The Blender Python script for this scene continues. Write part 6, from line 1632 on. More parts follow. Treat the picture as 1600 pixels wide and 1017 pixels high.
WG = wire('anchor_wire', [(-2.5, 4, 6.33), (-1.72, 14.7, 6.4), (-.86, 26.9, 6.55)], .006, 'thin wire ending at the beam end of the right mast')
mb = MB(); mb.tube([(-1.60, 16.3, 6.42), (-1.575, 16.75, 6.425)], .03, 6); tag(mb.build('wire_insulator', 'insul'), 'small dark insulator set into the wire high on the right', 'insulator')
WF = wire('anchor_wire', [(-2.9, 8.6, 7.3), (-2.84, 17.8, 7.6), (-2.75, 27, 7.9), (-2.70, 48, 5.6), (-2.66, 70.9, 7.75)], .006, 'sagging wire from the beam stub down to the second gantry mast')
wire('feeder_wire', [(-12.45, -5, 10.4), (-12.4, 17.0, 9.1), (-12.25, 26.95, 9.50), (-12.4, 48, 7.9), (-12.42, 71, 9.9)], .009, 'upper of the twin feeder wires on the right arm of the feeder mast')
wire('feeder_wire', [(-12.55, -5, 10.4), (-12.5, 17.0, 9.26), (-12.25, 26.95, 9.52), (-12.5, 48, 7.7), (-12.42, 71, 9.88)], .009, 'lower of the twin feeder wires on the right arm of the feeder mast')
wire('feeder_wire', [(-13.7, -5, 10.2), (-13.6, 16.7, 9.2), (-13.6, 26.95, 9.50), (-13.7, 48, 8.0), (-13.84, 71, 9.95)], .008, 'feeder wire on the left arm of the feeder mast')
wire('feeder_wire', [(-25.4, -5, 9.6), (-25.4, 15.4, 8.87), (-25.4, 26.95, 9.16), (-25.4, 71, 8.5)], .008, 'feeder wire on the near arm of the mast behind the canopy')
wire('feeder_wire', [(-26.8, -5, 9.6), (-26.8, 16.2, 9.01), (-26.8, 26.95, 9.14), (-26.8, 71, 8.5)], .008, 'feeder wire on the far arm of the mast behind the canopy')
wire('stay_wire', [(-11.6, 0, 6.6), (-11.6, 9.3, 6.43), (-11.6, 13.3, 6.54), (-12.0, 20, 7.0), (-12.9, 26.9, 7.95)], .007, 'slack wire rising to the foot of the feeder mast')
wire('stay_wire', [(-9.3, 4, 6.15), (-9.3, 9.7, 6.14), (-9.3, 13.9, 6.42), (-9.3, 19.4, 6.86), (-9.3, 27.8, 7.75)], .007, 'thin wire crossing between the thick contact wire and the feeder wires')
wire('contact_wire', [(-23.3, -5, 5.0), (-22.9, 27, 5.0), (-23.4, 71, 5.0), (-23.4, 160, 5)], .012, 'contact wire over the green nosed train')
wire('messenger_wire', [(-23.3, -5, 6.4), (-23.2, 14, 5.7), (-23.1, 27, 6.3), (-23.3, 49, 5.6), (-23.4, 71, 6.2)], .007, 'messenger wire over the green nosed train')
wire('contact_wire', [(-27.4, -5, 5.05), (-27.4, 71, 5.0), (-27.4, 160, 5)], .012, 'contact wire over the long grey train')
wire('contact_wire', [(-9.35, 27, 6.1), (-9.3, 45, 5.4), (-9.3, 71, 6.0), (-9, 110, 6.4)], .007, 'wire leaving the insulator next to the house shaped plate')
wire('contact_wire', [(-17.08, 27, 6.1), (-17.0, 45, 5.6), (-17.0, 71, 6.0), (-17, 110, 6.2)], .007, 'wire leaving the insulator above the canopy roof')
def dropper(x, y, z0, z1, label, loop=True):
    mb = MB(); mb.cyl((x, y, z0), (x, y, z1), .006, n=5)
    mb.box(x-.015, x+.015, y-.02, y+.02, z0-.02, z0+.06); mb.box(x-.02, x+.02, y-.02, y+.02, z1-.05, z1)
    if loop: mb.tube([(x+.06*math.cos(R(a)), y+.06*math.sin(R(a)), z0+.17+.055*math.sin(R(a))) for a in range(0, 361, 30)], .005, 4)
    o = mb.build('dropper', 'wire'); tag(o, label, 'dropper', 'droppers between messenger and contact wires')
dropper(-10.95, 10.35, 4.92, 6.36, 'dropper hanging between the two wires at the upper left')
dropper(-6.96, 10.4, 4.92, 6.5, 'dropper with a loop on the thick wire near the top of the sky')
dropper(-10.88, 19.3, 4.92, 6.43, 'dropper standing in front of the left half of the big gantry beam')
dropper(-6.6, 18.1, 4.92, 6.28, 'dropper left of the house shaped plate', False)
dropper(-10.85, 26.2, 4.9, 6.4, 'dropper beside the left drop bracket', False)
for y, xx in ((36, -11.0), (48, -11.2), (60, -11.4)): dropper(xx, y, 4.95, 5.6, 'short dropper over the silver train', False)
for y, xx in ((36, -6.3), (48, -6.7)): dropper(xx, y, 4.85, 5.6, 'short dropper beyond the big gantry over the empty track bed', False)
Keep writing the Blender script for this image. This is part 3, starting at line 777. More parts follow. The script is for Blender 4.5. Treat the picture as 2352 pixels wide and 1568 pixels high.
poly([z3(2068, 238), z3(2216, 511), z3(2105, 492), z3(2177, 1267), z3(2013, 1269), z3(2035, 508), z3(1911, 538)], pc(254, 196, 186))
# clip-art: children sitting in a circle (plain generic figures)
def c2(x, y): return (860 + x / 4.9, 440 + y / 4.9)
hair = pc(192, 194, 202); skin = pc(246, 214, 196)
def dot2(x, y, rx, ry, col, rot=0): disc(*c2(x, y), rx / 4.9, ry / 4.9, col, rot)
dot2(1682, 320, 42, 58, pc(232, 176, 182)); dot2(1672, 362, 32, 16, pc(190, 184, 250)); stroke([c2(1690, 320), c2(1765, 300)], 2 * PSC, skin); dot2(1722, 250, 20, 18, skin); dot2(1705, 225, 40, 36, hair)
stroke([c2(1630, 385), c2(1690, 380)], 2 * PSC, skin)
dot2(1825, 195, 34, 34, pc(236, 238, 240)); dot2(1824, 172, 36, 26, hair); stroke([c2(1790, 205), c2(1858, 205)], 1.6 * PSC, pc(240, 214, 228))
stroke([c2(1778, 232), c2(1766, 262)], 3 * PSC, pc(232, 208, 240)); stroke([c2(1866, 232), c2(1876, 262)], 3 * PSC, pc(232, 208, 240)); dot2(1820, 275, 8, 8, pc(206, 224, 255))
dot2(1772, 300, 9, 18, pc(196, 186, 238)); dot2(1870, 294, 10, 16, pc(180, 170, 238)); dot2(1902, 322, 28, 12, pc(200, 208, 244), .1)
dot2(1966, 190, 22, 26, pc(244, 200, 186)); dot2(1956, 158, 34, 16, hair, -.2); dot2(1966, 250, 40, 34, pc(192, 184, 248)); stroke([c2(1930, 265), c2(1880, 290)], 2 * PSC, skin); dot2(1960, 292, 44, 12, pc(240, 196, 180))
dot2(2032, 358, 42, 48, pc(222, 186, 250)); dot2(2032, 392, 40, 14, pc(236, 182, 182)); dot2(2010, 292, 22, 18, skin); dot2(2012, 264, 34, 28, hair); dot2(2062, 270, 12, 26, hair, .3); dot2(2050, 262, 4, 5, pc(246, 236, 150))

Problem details
Copy every record exactly, with nothing added or dropped.

Reply to the task
The Blender Python script for this scene continues. Write part 6, from line 1632 on. More parts follow. Treat the picture as 1600 pixels wide and 1017 pixels high.
WG = wire('anchor_wire', [(-2.5, 4, 6.33), (-1.72, 14.7, 6.4), (-.86, 26.9, 6.55)], .006, 'thin wire ending at the beam end of the right mast')
mb = MB(); mb.tube([(-1.60, 16.3, 6.42), (-1.575, 16.75, 6.425)], .03, 6); tag(mb.build('wire_insulator', 'insul'), 'small dark insulator set into the wire high on the right', 'insulator')
WF = wire('anchor_wire', [(-2.9, 8.6, 7.3), (-2.84, 17.8, 7.6), (-2.75, 27, 7.9), (-2.70, 48, 5.6), (-2.66, 70.9, 7.75)], .006, 'sagging wire from the beam stub down to the second gantry mast')
wire('feeder_wire', [(-12.45, -5, 10.4), (-12.4, 17.0, 9.1), (-12.25, 26.95, 9.50), (-12.4, 48, 7.9), (-12.42, 71, 9.9)], .009, 'upper of the twin feeder wires on the right arm of the feeder mast')
wire('feeder_wire', [(-12.55, -5, 10.4), (-12.5, 17.0, 9.26), (-12.25, 26.95, 9.52), (-12.5, 48, 7.7), (-12.42, 71, 9.88)], .009, 'lower of the twin feeder wires on the right arm of the feeder mast')
wire('feeder_wire', [(-13.7, -5, 10.2), (-13.6, 16.7, 9.2), (-13.6, 26.95, 9.50), (-13.7, 48, 8.0), (-13.84, 71, 9.95)], .008, 'feeder wire on the left arm of the feeder mast')
wire('feeder_wire', [(-25.4, -5, 9.6), (-25.4, 15.4, 8.87), (-25.4, 26.95, 9.16), (-25.4, 71, 8.5)], .008, 'feeder wire on the near arm of the mast behind the canopy')
wire('feeder_wire', [(-26.8, -5, 9.6), (-26.8, 16.2, 9.01), (-26.8, 26.95, 9.14), (-26.8, 71, 8.5)], .008, 'feeder wire on the far arm of the mast behind the canopy')
wire('stay_wire', [(-11.6, 0, 6.6), (-11.6, 9.3, 6.43), (-11.6, 13.3, 6.54), (-12.0, 20, 7.0), (-12.9, 26.9, 7.95)], .007, 'slack wire rising to the foot of the feeder mast')
wire('stay_wire', [(-9.3, 4, 6.15), (-9.3, 9.7, 6.14), (-9.3, 13.9, 6.42), (-9.3, 19.4, 6.86), (-9.3, 27.8, 7.75)], .007, 'thin wire crossing between the thick contact wire and the feeder wires')
wire('contact_wire', [(-23.3, -5, 5.0), (-22.9, 27, 5.0), (-23.4, 71, 5.0), (-23.4, 160, 5)], .012, 'contact wire over the green nosed train')
wire('messenger_wire', [(-23.3, -5, 6.4), (-23.2, 14, 5.7), (-23.1, 27, 6.3), (-23.3, 49, 5.6), (-23.4, 71, 6.2)], .007, 'messenger wire over the green nosed train')
wire('contact_wire', [(-27.4, -5, 5.05), (-27.4, 71, 5.0), (-27.4, 160, 5)], .012, 'contact wire over the long grey train')
wire('contact_wire', [(-9.35, 27, 6.1), (-9.3, 45, 5.4), (-9.3, 71, 6.0), (-9, 110, 6.4)], .007, 'wire leaving the insulator next to the house shaped plate')
wire('contact_wire', [(-17.08, 27, 6.1), (-17.0, 45, 5.6), (-17.0, 71, 6.0), (-17, 110, 6.2)], .007, 'wire leaving the insulator above the canopy roof')
def dropper(x, y, z0, z1, label, loop=True):
    mb = MB(); mb.cyl((x, y, z0), (x, y, z1), .006, n=5)
    mb.box(x-.015, x+.015, y-.02, y+.02, z0-.02, z0+.06); mb.box(x-.02, x+.02, y-.02, y+.02, z1-.05, z1)
    if loop: mb.tube([(x+.06*math.cos(R(a)), y+.06*math.sin(R(a)), z0+.17+.055*math.sin(R(a))) for a in range(0, 361, 30)], .005, 4)
    o = mb.build('dropper', 'wire'); tag(o, label, 'dropper', 'droppers between messenger and contact wires')
dropper(-10.95, 10.35, 4.92, 6.36, 'dropper hanging between the two wires at the upper left')
dropper(-6.96, 10.4, 4.92, 6.5, 'dropper with a loop on the thick wire near the top of the sky')
dropper(-10.88, 19.3, 4.92, 6.43, 'dropper standing in front of the left half of the big gantry beam')
dropper(-6.6, 18.1, 4.92, 6.28, 'dropper left of the house shaped plate', False)
dropper(-10.85, 26.2, 4.9, 6.4, 'dropper beside the left drop bracket', False)
for y, xx in ((36, -11.0), (48, -11.2), (60, -11.4)): dropper(xx, y, 4.95, 5.6, 'short dropper over the silver train', False)
for y, xx in ((36, -6.3), (48, -6.7)): dropper(xx, y, 4.85, 5.6, 'short dropper beyond the big gantry over the empty track bed', False)
Keep writing the Blender script for this image. This is part 3, starting at line 777. More parts follow. The script is for Blender 4.5. Treat the picture as 2352 pixels wide and 1568 pixels high.
poly([z3(2068, 238), z3(2216, 511), z3(2105, 492), z3(2177, 1267), z3(2013, 1269), z3(2035, 508), z3(1911, 538)], pc(254, 196, 186))
# clip-art: children sitting in a circle (plain generic figures)
def c2(x, y): return (860 + x / 4.9, 440 + y / 4.9)
hair = pc(192, 194, 202); skin = pc(246, 214, 196)
def dot2(x, y, rx, ry, col, rot=0): disc(*c2(x, y), rx / 4.9, ry / 4.9, col, rot)
dot2(1682, 320, 42, 58, pc(232, 176, 182)); dot2(1672, 362, 32, 16, pc(190, 184, 250)); stroke([c2(1690, 320), c2(1765, 300)], 2 * PSC, skin); dot2(1722, 250, 20, 18, skin); dot2(1705, 225, 40, 36, hair)
stroke([c2(1630, 385), c2(1690, 380)], 2 * PSC, skin)
dot2(1825, 195, 34, 34, pc(236, 238, 240)); dot2(1824, 172, 36, 26, hair); stroke([c2(1790, 205), c2(1858, 205)], 1.6 * PSC, pc(240, 214, 228))
stroke([c2(1778, 232), c2(1766, 262)], 3 * PSC, pc(232, 208, 240)); stroke([c2(1866, 232), c2(1876, 262)], 3 * PSC, pc(232, 208, 240)); dot2(1820, 275, 8, 8, pc(206, 224, 255))
dot2(1772, 300, 9, 18, pc(196, 186, 238)); dot2(1870, 294, 10, 16, pc(180, 170, 238)); dot2(1902, 322, 28, 12, pc(200, 208, 244), .1)
dot2(1966, 190, 22, 26, pc(244, 200, 186)); dot2(1956, 158, 34, 16, hair, -.2); dot2(1966, 250, 40, 34, pc(192, 184, 248)); stroke([c2(1930, 265), c2(1880, 290)], 2 * PSC, skin); dot2(1960, 292, 44, 12, pc(240, 196, 180))
dot2(2032, 358, 42, 48, pc(222, 186, 250)); dot2(2032, 392, 40, 14, pc(236, 182, 182)); dot2(2010, 292, 22, 18, skin); dot2(2012, 264, 34, 28, hair); dot2(2062, 270, 12, 26, hair, .3); dot2(2050, 262, 4, 5, pc(246, 236, 150))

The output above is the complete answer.